Star Wars Project

Third Person Action | Tech Design | Level Design

Idea

I love Battlefront 2 and was inspired to create my own project with mechanics from the game. I chose to explore Cad Bane, a fascinating character in the Star Wars universe, as his role as a bounty hunter allowed me to craft a unique scenario.

Specifications

Engine/Tools: Unreal Engine 5, Blender, Unreal Scripting, Advanced Locomotion System (ALS).
Genre: Third Person Perspective Shooter
Reference game(s): Star Wars: Battlefront 2 (2017)


 Overview


Gameplay Mechanics

Overheating

In Battlefront 2, there's no limited ammo; instead, a mechanic causes weapons to overheat at 100% and disables shooting. During the cool down period, players can press "R" in a mini-game to instantly cool down. Failing extends it, and shooting is still disabled until it reaches 0%. "R" can be pressed anytime with <100% for cool down.

Quickdraw

Inspired by Overwatch 2's Cole Cassidy, pressing "E" marks visible enemies. Use "Left Mouse button" to execute them individually, cancel with "E" if ability is active. 6 second cooldown for canceling, 12-second cooldown for executing.

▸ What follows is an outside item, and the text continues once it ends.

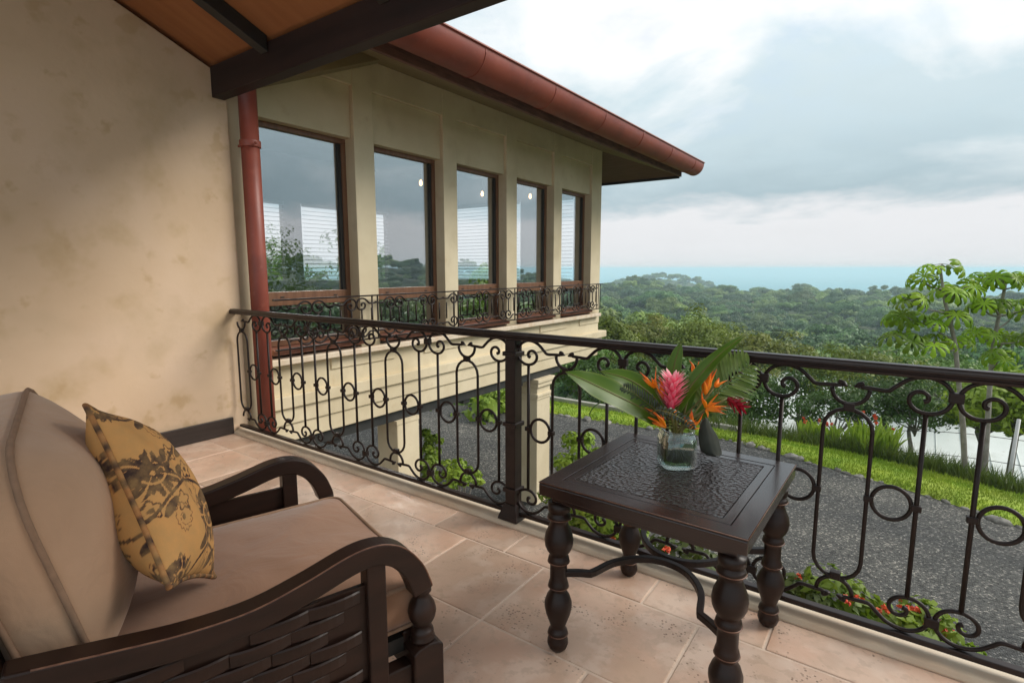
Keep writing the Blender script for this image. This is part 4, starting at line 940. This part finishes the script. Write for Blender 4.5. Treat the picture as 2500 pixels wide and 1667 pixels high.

It aligns with Cad Bane's cowboy theme.

Rocket Boots

This buff allows the player to jump twice, however the second jump gives extra velocity. It wasn’t as obvious as I would imagine since I use ALS but it works as intended. I had to adapt my scripts to the system.


Tech Design

OVERHEATING

This mechanic functions like a reversed stamina bar, depleting if the player isn't shooting above 0%.
While in use, it adds heat, halting the draining process. Hitting 100% triggers an instant cooldown minigame, hitting reload button within the blue bar instantly cools down the weapon. They may also wait out the cooldown, however pressing the reload button outside of the blue bar will start over the cooldown process and take longer before player can shoot.


The design is modular, enabling easy modification outside the script. Users can adjust variables like heat increase, drain speed, and delay duration.
Minigame threshold is customizable with min and max variables, and visuals update automatically through the widget function.

QUICKDRAW

This mechanic was the most challenging to create. After several failed attempts with a multi-line trace, I found success with a single line trace and looping until all visible enemies were hit and added to an array.

The function scans all existing enemies on a level, shoots a line trace toward each, and adds hit enemies to an array with assigned indices. A billboard component with the same index is attached to marked enemies. Enemies behind cover aren't added.

The loop continues until all enemies are assigned or not. During ability execution, we check for index 0 in the billboard array, remove it, kill the enemy, and remove index 0 from the enemy array.

This loop is dynamic; removing index 0 shifts others down, ensuring index 0 always exists. The function repeats until index 0 in the billboard array is gone.

CAMERA

The camera in ALS extremely different from what you work with in regular TPP-projects in Unreal Engine. Instead of just being a camera component inside the character BP it has its own animation blueprint with tons of settings. From different curves and floats depending on character pose, such as running, walking, crouching and so on.

The default ALS has a lag built in that makes “smoother” camera movement and this one was a bit annoying, especially when sprint-jumping while shooting, it was hard to know where you aimed so I made it less laggy by tweaking a few float values.